The state of New York has an idea to reduce gun ownership: make every gun owner carry a million-dollar insurance policy.
Well, it's not a new idea. We've talked about this before, both here and at the now-defunct Winds of Change. Then as now, gun-haters were sure that the expense of such a policy would cripple interest in guns. The truth is, if such policies were widely offered, they'd be pretty cheap.
I have a million dollar liability policy as part of my homeowner's insurance. The cost of this policy is a few tens of dollars a year -- on the order of thirty bucks. I spend more on coffee, monthly, than I do annually on this policy. And that is in spite of the fact that this covers a wide degree of risks, everything from 'slipped on the ice on your walk in the winter' to 'chose to climb a tree on the back 40 and broke my leg.' It covers you if you get burned on my fireplace, or if a roofbeam should fall on your head. Lots of stuff is covered.
The gun policy they're proposing only covers one thing: if I should shoot someone and get sued for it.

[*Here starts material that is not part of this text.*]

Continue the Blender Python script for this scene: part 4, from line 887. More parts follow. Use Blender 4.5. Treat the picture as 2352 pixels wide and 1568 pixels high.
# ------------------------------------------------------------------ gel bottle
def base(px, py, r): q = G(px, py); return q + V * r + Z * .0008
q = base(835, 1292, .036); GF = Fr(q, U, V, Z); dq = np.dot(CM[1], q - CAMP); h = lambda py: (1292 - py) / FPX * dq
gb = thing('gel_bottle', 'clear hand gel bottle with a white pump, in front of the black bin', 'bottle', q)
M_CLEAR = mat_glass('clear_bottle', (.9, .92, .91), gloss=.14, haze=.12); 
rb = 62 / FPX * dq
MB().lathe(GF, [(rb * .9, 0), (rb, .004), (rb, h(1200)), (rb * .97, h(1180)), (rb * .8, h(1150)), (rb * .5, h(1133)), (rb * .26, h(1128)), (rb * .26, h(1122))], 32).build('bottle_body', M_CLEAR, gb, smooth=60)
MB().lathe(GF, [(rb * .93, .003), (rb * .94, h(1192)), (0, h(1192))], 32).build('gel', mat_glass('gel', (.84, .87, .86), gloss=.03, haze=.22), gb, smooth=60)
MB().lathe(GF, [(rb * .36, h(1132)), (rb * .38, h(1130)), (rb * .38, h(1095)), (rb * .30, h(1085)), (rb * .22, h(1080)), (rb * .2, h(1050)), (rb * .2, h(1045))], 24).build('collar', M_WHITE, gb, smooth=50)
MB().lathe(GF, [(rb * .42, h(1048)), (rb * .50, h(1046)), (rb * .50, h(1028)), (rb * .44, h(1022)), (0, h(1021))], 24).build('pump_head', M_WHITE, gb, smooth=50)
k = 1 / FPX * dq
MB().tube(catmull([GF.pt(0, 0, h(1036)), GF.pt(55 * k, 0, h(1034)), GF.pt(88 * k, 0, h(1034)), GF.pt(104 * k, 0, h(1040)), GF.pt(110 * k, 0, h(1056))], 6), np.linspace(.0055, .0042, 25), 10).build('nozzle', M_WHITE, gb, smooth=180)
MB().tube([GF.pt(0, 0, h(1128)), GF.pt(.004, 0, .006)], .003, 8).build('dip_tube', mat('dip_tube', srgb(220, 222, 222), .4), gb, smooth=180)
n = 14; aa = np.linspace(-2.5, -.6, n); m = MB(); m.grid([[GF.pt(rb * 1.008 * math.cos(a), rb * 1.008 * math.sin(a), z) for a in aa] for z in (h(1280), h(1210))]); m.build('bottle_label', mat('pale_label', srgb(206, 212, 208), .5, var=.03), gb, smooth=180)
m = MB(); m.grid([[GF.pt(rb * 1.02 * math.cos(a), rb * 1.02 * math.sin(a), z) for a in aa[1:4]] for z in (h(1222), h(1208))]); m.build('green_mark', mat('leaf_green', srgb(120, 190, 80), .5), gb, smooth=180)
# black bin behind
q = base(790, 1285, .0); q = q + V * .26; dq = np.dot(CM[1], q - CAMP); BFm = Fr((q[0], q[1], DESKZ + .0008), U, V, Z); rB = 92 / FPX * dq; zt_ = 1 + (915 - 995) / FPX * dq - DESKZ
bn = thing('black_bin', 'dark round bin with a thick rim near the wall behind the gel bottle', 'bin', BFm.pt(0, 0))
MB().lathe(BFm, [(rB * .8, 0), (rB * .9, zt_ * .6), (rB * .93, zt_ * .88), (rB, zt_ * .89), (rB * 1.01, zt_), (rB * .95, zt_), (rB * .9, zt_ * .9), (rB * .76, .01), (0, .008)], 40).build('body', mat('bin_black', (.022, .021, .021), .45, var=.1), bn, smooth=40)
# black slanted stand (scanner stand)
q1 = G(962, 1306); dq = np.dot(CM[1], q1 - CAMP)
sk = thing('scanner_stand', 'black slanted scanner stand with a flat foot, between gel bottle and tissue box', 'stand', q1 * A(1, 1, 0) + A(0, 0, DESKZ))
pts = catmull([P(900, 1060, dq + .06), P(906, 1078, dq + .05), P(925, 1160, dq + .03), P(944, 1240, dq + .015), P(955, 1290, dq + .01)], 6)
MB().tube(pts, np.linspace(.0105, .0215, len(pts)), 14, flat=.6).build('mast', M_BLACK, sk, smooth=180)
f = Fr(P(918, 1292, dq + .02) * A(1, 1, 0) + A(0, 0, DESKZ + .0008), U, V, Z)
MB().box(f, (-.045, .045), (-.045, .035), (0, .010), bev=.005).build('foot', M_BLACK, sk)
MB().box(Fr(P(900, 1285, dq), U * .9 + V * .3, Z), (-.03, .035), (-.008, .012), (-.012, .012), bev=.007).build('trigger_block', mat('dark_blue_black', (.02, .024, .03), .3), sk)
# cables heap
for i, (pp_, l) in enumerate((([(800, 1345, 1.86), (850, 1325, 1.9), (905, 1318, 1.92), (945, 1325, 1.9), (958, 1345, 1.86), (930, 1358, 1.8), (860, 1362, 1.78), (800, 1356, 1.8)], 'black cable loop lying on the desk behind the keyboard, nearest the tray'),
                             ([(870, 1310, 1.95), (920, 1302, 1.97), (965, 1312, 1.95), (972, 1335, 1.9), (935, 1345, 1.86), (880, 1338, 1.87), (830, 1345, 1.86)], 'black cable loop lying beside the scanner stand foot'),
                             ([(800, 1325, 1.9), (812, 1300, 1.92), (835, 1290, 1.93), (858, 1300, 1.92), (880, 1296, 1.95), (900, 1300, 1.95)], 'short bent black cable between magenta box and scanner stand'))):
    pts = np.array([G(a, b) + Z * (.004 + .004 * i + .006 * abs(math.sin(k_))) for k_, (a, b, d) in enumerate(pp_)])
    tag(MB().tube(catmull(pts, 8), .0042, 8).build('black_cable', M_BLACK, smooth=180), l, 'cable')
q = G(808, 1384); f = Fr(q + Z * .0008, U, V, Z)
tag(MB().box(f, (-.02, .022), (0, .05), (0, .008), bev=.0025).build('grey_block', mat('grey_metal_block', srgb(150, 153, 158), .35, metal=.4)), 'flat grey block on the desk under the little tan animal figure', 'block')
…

Let's run through that in very round numbers to make the math easy. Now there are 300,000,000+ guns in America, owned by around 100,000,000 households. There are just around 100,000 gun injuries or deaths a year. Two-thirds of gun deaths are suicides. Those that are intentional homicides wouldn't be covered by insurance policies because they are crimes, and you can't insure yourself against the consequences of intentionally committing a crime. Only the rare accidental shooting (489, or about half of one thousand in 2015), or a lawful self-defense that resulted in a successful lawsuit, would be covered.
So we've got around 500 annual accidents in a nation of three hundred million guns; assuming all guns were equally likely to cause that injury, and a 100% probability of the insurance company having to pay a claim over it, then the probability that your insurance company has to pay a claim is about .000016. Add in estimated defensive gun use, and there's another group of guns you'd have to insure, but again it's divided over 300,000,000 guns owned by 100,000,000 households. Estimates for how often guns are used defensively vary widely, but the low side numbers are all from the gun-control side; if they believe their own numbers, it's going to be a vanishingly small number of incidents that need to be paid out.
It's a million-dollar policy, but the average cost of a gunshot wound is only $150,000. Assuming that adding in the defensive uses to the accidental shootings fully doubles the number of payoffs, then we've got $150,000 x 1,000 incidents, or $150,000,000 in annual payouts. Divide that by 300,000,000 guns, and we'll need about fifty cents a gun to cover that.
So, if you own six guns, that's three dollars a year. Of course it'll be a bit higher, because the insurance company would have operating costs. But it's not going to break the backs of the firearms injury, even if it survives constitutional review.